Critique of 3rd place Artisan't cup winner tree

For those that are not aware, the critiques of each tree at the Artisan’s cup is available online. It is a fantastic resource to study design and display. I highly recommend that you use it. I am doing my critique of each tree after reading the text below the composition that sometimes is provided by the author. However, I do my personal critique before I listen to the critiques by by Colin Lewis, Boon, Peter Warren, Walter Pall and David DeGroot. I would like to discuss in this post the winner in 3rd place. I pasted the photo below and you can listen to the judges critique in this link.

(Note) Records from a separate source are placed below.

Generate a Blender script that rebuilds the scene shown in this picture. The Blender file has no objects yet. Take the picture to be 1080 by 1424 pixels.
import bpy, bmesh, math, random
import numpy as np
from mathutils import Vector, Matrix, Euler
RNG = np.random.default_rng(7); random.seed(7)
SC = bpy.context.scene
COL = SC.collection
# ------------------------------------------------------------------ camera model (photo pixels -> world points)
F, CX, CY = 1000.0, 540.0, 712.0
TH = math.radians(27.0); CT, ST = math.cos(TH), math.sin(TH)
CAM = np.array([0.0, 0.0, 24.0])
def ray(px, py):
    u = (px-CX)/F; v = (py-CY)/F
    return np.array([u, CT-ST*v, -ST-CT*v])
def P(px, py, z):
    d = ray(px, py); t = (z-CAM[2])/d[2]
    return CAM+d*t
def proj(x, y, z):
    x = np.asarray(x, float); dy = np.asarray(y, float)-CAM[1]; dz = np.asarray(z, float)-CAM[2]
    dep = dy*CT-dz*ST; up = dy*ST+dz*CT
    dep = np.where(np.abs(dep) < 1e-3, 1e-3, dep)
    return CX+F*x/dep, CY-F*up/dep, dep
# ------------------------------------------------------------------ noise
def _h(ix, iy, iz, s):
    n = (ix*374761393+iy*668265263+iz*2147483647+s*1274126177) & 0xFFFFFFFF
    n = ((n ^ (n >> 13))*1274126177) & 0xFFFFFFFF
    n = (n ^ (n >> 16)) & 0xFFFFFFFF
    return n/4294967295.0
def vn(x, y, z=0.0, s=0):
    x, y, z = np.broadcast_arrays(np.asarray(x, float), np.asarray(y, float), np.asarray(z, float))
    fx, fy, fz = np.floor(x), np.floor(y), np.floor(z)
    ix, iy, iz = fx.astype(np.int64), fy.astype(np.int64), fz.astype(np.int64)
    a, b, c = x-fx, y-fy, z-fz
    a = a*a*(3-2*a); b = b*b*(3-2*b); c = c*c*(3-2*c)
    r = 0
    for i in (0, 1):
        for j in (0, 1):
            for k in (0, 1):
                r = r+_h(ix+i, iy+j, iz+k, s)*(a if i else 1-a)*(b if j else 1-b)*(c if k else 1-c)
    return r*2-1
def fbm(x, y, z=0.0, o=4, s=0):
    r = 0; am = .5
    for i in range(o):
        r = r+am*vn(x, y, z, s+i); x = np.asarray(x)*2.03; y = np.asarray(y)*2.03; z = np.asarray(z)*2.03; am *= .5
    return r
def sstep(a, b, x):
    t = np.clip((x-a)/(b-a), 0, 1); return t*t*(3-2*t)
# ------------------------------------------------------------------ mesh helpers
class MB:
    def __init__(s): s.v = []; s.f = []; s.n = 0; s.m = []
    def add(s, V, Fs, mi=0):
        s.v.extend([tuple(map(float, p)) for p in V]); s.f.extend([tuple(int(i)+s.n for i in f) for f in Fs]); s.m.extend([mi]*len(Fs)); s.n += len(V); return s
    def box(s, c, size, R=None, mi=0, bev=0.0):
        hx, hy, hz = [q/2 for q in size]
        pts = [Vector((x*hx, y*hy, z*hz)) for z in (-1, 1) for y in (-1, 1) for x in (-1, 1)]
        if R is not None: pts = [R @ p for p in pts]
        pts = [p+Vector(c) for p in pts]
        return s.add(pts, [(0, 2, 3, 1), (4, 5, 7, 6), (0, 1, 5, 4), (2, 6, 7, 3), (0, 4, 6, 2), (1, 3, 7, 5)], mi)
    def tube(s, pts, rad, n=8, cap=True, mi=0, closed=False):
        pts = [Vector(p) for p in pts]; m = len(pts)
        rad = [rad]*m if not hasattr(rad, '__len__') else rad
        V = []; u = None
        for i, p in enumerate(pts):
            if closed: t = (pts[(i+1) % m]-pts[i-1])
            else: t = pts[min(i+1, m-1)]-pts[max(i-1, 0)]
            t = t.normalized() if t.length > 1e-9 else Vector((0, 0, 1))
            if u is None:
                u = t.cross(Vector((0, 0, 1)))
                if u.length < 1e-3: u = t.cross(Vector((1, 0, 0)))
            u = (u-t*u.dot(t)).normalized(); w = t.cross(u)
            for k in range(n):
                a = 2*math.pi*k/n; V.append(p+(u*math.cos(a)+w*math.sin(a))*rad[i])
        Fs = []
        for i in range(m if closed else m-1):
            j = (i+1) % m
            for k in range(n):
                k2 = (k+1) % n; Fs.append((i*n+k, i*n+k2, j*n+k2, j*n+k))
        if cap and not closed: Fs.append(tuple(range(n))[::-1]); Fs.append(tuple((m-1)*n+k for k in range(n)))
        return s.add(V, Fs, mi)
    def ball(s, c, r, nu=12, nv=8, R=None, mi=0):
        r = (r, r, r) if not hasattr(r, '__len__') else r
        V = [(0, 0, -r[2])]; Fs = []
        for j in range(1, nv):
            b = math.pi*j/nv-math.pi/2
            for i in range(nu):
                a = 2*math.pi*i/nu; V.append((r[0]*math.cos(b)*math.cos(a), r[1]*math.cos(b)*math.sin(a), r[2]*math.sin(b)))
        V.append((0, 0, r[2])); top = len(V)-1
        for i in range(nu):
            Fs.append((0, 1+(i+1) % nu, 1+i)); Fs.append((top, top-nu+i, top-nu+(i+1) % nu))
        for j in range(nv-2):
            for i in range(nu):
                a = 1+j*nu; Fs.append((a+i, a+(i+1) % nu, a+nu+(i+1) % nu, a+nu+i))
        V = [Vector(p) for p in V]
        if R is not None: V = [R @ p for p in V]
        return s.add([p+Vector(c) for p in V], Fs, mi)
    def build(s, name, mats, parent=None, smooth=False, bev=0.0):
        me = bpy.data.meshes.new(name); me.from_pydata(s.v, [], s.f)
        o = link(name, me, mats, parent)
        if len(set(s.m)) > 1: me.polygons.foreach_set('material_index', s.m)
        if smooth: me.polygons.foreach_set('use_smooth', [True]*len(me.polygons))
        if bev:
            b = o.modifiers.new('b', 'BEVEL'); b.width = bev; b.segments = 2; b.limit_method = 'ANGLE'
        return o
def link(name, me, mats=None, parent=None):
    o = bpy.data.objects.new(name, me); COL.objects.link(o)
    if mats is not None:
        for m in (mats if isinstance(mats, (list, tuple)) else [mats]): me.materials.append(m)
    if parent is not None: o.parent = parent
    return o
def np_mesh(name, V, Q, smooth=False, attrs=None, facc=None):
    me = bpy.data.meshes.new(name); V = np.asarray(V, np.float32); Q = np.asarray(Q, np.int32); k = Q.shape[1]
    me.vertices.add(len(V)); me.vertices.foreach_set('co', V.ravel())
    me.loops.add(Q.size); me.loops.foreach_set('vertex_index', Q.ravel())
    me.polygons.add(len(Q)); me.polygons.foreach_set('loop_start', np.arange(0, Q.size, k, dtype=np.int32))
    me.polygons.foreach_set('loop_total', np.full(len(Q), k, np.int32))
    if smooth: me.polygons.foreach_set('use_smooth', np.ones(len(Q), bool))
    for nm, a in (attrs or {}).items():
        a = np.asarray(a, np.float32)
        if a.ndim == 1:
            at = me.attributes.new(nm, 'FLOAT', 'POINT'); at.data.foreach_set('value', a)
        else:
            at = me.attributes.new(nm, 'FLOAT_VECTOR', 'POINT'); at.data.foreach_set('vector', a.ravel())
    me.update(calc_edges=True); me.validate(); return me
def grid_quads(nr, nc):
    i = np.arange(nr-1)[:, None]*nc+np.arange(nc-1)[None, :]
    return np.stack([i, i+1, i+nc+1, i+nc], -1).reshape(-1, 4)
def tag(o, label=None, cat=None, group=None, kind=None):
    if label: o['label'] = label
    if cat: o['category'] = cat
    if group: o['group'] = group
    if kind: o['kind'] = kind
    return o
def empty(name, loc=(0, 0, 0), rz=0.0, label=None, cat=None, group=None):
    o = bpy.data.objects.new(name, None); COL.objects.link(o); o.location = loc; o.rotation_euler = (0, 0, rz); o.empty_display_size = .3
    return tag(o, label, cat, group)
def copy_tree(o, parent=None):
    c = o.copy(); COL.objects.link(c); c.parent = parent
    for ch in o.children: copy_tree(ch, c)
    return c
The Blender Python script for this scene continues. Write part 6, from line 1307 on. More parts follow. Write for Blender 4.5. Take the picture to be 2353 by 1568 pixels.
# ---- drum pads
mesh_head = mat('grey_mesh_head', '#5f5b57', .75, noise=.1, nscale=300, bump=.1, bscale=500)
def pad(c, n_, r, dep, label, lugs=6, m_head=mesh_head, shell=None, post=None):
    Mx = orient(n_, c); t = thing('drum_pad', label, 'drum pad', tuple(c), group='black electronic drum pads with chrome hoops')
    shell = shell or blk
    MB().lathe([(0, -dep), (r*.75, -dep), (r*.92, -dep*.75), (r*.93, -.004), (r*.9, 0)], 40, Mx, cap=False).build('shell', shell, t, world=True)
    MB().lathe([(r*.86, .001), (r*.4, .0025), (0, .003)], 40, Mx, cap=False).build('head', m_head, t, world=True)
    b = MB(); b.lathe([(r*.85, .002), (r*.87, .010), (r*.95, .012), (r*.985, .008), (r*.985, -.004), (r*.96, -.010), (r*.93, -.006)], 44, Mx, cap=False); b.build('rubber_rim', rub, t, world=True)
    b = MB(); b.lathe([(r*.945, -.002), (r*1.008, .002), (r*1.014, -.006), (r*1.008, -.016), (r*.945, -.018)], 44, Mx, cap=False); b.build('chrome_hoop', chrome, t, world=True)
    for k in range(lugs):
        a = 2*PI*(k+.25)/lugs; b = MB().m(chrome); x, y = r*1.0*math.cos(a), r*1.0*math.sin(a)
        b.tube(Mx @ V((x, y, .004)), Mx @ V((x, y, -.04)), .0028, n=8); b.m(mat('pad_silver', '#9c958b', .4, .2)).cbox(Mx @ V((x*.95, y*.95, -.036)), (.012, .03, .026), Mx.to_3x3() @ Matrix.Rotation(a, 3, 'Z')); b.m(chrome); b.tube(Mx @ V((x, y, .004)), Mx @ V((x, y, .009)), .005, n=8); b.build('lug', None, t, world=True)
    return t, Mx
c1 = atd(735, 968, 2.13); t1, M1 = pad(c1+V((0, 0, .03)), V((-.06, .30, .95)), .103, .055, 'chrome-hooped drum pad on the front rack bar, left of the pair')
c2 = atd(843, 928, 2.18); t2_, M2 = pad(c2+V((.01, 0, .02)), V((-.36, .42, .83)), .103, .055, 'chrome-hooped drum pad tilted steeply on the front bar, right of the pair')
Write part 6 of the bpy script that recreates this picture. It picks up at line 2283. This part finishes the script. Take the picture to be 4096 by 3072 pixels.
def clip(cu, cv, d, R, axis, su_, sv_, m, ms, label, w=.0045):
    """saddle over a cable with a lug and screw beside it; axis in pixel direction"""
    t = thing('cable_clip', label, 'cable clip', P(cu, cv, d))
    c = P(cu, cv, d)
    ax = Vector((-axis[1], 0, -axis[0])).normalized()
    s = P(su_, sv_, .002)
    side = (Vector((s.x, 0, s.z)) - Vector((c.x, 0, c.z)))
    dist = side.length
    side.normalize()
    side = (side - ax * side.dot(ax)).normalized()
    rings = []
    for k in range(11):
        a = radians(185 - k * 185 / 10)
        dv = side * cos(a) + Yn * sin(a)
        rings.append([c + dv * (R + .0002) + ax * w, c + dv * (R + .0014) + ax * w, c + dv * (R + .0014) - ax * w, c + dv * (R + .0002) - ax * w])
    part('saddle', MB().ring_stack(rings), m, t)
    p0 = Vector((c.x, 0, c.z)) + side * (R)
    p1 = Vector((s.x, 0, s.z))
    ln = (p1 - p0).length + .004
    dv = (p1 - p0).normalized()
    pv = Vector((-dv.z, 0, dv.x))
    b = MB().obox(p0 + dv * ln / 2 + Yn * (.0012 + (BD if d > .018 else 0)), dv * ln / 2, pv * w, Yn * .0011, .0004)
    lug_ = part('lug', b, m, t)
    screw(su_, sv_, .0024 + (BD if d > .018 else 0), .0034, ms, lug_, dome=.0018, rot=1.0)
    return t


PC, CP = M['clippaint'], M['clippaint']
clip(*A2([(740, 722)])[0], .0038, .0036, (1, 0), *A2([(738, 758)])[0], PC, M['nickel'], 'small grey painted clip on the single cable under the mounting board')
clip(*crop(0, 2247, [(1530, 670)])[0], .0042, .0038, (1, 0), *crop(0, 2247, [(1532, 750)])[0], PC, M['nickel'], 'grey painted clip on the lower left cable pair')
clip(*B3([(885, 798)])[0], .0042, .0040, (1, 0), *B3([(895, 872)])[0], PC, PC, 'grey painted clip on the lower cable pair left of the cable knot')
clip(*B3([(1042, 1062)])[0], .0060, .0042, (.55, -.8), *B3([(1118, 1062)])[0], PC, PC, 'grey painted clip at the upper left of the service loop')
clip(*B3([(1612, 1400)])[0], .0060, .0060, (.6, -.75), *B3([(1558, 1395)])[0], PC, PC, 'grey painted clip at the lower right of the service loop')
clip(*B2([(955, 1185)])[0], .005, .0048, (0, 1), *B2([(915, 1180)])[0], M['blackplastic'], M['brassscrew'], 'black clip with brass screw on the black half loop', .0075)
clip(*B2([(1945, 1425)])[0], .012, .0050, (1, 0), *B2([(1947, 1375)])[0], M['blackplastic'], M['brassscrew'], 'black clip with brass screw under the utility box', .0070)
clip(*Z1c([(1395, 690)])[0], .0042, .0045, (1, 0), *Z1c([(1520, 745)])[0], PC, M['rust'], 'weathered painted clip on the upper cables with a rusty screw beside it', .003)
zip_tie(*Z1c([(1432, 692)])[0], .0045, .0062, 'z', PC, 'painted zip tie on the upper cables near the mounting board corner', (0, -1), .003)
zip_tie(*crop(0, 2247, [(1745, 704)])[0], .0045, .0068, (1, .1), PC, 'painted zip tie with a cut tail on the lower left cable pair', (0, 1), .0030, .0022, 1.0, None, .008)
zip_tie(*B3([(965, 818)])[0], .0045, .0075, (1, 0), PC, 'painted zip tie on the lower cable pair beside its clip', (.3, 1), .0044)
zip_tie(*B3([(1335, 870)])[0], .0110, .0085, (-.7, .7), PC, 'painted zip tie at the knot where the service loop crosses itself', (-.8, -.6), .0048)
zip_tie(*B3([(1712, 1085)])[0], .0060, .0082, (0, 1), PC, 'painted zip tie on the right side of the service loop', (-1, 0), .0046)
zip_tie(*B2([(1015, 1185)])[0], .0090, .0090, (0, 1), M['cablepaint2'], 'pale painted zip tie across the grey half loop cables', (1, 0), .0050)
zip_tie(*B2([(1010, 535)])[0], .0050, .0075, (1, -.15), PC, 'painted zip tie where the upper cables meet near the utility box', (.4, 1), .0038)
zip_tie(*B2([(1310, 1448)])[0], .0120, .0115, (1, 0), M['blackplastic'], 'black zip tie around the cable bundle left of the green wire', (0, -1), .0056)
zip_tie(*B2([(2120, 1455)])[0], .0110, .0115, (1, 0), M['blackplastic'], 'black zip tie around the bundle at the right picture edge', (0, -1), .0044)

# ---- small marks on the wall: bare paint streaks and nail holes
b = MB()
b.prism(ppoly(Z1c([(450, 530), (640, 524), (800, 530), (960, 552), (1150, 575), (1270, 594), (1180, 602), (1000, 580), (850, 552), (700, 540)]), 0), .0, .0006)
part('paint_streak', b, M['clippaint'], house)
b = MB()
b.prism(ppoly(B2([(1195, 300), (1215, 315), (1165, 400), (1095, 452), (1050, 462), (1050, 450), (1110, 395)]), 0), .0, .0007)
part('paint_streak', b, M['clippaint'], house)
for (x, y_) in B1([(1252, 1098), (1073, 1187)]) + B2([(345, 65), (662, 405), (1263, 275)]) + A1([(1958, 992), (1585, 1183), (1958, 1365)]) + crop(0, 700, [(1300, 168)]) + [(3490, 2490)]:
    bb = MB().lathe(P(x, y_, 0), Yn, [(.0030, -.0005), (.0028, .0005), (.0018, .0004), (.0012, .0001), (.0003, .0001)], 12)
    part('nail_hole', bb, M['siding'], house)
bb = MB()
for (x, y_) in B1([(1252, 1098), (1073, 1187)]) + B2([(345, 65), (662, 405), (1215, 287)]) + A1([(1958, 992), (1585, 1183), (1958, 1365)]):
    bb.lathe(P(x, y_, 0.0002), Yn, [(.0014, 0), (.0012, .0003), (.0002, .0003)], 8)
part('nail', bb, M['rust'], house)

Display: I like the arrangement, the wildness of the stand, the contrast of the colours of the companion plant and the tree even if it is a species that would not be observed to grow together with the juniper.

Pot: I like the shalowness but I find the colour too distracting and particularly the feet too big making a composition that seems too top heavy and thus a bit unstable, more so. I really like the fact that there is no lateral room in the pot, that the base occupies the entirety of the pot. I think that this really adds to the composition. I’d choose an equally shallow oval of the same size, perhaps straight profile and a more greyish plain colour that seems rustic like the stand and serves as a transition between it and the tree. The sharp turn with a straight but perhaps slightly outward slanting profile would give a feeling of being planted at the edge of a cliff. Lastly, I’d definitely use a pot with very little to no negative space between the pot and stand in the front.

Tree: I really love the landscape feel created by the raft style of the base, almost alluding to a penjing mountain landscape. It almost has the feel of a root over rock composition with the beautiful movement of the raft-style base and the interplay of live vein and deadwood. Like I mentioned, it is super important that the tree is really touching the edge of the container laterally. I absolutely love everything about the trunk of this tree. The interplay between live and deadwood, the twisting live vein. As for the foliage, The cascading defining branch on the right makes this tree shine. To discuss the rest of the foliage, I’d separate it into two sections, the apex defined on the right side by the trunk line coming down slightly diagonally and visible in the photo and on the left side by the negative space just above the foliage pad just in front of the two deadwood antilope horns. The second part being defined on the left by that pad and all that is under the rightward going branch that defines the apex. I find the apex entirely superfluous. I would jin all of it. The new apex would be defined by the foliage right at the point where that rightward going branch of the apex emerges from the trunk and it would be a very small apex so most of the foliage to the left of it would also be removed and the remaining top section slightly rearranged. This would create a tree that is a a lot more feminine and sinuous with a lot more deadwood on top and all the foliage to the right of the trunk, nothing on front back or top.

This is a super special tree and the creator of this composition got a lot of it spot on to create such a dramatic representation of nature but I feel that the broad apex and traditional pot are not au pair, this tree did not reach its full potential yet.